Nigel Wilson, Energy writer
Thursday June 28, 2007

WOODSIDE is considering piping gas from its Browse Basin reservoirs to be processed on the Burrup Peninsula.

The move would avoid a clash with conservationists over the possible destruction of fragile Kimberley ecosystems.

Chief executive Don Voelte told the UBS energy and utilities conference in Sydney yesterday that the company was considering “at least four” development concepts for the Browse Basin, about 400km north of Broome.

He said that although Browse gas was more than 900km from the Burrup, aggregation through the proposed Pluto LNG plant on the peninsula could provide capital savings and minimise the need for infrastructure development in the Browse area, reducing environmental or cultural sensitivities and increasing and accelerating domestic gas development.

Woodside’s board is expected to make a final investment decision in August on its 100 per cent owned Pluto development, which could cost up to $10 billion and be in production by late 2010.

Woodside’s Browse LNG development, based on the Torosa, Brecknock and Calliance fields, is not expected to be producing until around 2014 at the earliest.

Woodside has been promoting Pluto, which it now calls the Burrup LNG Park, as the first open-access LNG terminal in Australia.

It has been actively encouraging owners of other gas reservoirs on the North West Shelf to consider tolling their gas through the Pluto processing facilities planned for the Burrup, near Karratha.

Mr Voelte said one of the concepts for Pluto “involves working with the other owners in the Pluto area to look at taking their gas through the Burrup LNG Park and/or the North West Shelf LNG plant”.

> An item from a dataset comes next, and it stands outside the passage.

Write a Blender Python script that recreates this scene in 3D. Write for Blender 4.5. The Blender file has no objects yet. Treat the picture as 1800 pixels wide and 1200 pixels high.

Pluto has already aroused concern because the West Australian Government has allocated a site for the onshore processing plant outside the existing North West Shelf licence, which will result in Woodside having to relocate around 350 Aboriginal petroglyphs.

Yesterday’s presentation by Mr Voelte is the first time the company has confirmed that piping gas away from the Kimberley coast is an option.

Earlier this month Northern Territory Chief Minister Clare Martin promoted the idea of piping Browse gas to Darwin, where it could be used to fuel an expansion of the ConocoPhillips Wickham Point LNG plant and as feedstock for downstream industries in the territory.

Other options include sinking a barge containing processing facilities on Scott Reef, having the facilities built on a floating offshore platform, or building an onshore processing plant in the Kimberley.

Conservationists, including WWF Australia CEO Greg Bourne and novelist Tim Winton, have argued that the possibility that the Browse Basin could host several export LNG projects could cause cumulative damage to ecosystems in the most remote part of Australia.